Get the general equation of the plane $\pi$ in each case

Question

a) $\pi$ contains $P=(1,0,-1)$ and $r_{.}(x-2)/2=y/3=2-z$

b) $\pi$ contains $P=(1,-1,1)$ and $r_{.}X=(0,2,2)+ \lambda(1,1,-1)$

I'm trying to remember vectors in the plane, but I don't remember any

Answer 1

A plane containing a normal vector $\mathbf{N}=\langle a,b,c\rangle$ and containing a point $P_0=(x_0,y_0,z_0)$ which is not on the line has an equation

$$ a(x-x_0)+b(y-y_0)+c(z-z_0)=0 $$

In each of the exercises, you are given such a point $P_0$. So you must, in each case, find a normal vector $\mathbf{N}$.
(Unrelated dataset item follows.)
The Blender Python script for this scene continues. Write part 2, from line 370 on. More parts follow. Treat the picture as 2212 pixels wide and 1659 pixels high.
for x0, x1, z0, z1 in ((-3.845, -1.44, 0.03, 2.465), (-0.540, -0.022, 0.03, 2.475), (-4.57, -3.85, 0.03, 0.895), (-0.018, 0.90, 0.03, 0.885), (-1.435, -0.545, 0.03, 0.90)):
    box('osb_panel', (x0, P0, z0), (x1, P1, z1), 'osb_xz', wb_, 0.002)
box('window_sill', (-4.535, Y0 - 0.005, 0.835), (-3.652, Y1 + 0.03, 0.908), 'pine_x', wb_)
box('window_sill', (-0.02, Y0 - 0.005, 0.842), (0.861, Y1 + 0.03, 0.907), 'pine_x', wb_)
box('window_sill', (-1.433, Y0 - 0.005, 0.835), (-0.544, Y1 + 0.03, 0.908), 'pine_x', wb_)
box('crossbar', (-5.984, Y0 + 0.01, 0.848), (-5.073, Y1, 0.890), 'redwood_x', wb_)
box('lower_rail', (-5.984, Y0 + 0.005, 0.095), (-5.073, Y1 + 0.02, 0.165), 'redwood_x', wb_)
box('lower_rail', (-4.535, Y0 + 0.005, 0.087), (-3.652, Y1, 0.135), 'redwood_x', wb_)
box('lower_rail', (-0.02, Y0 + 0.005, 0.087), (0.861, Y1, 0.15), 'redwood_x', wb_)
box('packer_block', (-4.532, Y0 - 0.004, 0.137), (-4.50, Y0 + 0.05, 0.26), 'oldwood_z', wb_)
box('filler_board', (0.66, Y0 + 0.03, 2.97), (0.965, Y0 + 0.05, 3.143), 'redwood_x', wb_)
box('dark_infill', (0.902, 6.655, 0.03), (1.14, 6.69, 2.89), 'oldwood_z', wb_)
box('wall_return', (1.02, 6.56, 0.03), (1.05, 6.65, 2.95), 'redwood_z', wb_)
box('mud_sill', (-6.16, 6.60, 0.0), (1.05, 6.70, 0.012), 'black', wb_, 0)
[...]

In each case, instead of being given a normal vector directly, you are given information from which you can find a normal vector; you are given the equation of a line that lies in the plane.

For each of the two exercises, find coordinates of two points $A$ and $B$ which lie on the line. Then a normal vector for the plane will be the cross-product of the two vectors $\vec{P_0A}$ and $\vec{P_0B}$

$$ \mathbf{N}=\vec{P_0A}\times\vec{P_0B} $$

You should be able to find points $A$ and $B$ yourself to complete the exercises.